The state owned Media Information Agency – MIA – (formerly Macedonian Information Agency) decided to shut down its three key foreign correspondent offices – in Washington, Brussels and Athens.
The posts were set up in 2012. After the 2017 powergrab, the SDSM party quickly filled the positions with its loyalists, and now one of them, Brussels correspondent Tanja Milevski, is alleging that the post is being abolished to punish her for her subsequent falling out with the Government. Milevska was an unusually vocal critic of the Government over the so-called French proposal, which imposes serious, EU backed conditions on Macedonia to meet Bulgarian demands in the area of national identity and history. Milevska says that after her Twitter criticism, the Government stopped informing her of visits by its officials to Brussels and MIA management began to ignore her while preparing her ouster.
I’m convinced that, if I was a simple microphone holder for the Government I would have been spared. I was supposed to play the role of a Government spokeswoamn and to copy its press releases. Like the previous Government, this Government also wants to MIA to operate as its press office and not a professional news outlet. It would have been illegal to abolish just my position so they abolished all of them, Milevska told Fokus in an interview.
Milevska comes from the Jovanovski family of journalists who are loudly supportive of the SDSM party and were frequently supported by EU funds to report on the Macedonian glacial paced EU integration. Her mother Svetlana Jovanovska was named press officer in the Macedonian Embassy to the European Union in 2017, and her uncle Borjan Jovanovski is engaged in promoting the SDSM imposed Prespa Treaty, which aims to rename Macedonia into North Macedonia. (Milevska subsequently informed that her mother was also fired, blaming Foreign Minister Bujar Osmani for dismissing her because of her resistance to the French proposal).
But while the other members of the family broadly support the subsequent demands from Bulgaria, that followed after the Prespa Treaty, Milevska came out as its strong opponent. She evoked the family’s communist partisan past, including fighting the Bulgarian soldiers in Macedonia, and called out the Governemnt for initially strongly denouncing the Bulgarian demands, only to accept them in the form of the so-called French Proposal after minor, cosmetic changes. She named SDSM PR opperative Nikola Naumoski, close to the Radmila Sekerinska wing of the party, for putting her on the black list.
My problems started in July, with the French proposal and with Bulgaria. I simply did my job, asked the questions that the Macedonian public wanted to be answered. I asked how come the French Proposal became acceptable, after it was unacceptable. I asked my questions at press conferences where Prime Minister Kovacevski also attended. And while my articles were fully unbiased, I expressed my personal opinion on the social media, and I continue to believe that the French proposal is unacceptable. In July and August I also raised the issue of he status of the Macedonian language in the EU, an issue that remains unresolved but is used by SDSM for its propaganda.

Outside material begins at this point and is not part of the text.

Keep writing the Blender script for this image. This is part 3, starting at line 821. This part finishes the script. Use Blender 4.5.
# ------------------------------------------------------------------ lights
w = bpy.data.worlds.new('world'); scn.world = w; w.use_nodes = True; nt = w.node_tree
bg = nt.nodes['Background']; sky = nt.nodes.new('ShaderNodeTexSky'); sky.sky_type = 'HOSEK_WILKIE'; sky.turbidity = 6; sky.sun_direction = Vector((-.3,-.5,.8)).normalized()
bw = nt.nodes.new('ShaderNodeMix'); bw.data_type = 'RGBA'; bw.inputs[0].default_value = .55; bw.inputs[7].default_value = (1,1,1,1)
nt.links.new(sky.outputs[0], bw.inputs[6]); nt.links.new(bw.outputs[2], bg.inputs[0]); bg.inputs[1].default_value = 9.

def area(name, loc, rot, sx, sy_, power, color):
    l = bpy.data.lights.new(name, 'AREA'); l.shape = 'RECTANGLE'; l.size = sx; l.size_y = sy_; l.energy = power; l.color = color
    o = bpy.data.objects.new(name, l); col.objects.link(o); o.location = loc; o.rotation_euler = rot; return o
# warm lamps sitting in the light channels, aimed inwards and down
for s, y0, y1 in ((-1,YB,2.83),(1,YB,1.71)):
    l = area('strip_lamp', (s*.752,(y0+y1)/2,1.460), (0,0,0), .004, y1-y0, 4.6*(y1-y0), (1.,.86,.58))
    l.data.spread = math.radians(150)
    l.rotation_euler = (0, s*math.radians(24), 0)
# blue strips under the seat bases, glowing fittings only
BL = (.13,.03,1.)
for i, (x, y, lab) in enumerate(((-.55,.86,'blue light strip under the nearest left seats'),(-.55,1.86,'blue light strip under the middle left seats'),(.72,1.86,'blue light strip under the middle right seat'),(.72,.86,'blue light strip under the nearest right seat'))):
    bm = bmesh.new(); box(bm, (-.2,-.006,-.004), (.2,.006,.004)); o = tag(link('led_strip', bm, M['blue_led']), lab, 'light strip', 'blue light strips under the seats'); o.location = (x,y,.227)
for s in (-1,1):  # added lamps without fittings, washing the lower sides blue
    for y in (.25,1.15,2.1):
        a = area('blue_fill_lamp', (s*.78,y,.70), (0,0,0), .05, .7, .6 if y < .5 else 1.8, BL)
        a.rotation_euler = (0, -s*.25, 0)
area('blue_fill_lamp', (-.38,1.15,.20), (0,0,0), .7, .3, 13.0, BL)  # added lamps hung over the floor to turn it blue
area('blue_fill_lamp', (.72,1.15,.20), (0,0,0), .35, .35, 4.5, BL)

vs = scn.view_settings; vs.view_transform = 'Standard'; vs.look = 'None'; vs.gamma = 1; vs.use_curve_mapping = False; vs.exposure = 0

This hurt them a lot, they went crazy after I did that, Milevska said.
The Government insists that it secured a guarantee from the EU that the Macedonian language will be made an official EU language despite Bulgarian protests – they cite the recently signed treaty with FRONTEX as precedent that will ensure that all subsequent treaties will be signed in Macedonian – which has not assured many in Macedonia.
I faced perverse, undemocratic tricks from directors such as Dragan Antonovski (MIA director) who tramples workers’ rights even though he himself comes from the journalist union. The only thing that the Government cares about with regard to the EU is to use the process for propaganda purposes. They want someone to report that we began the EU accession talks, even though we haven’t started them, and now they have no-one in Brussels to do their bidding. It’s possible that now they will send another journalist, who will be a Government spokesman, Milevska told Fokus, adding that it such case, they will find the money to fund the position, which is now being abolished allegedly as a cost-cutting measure.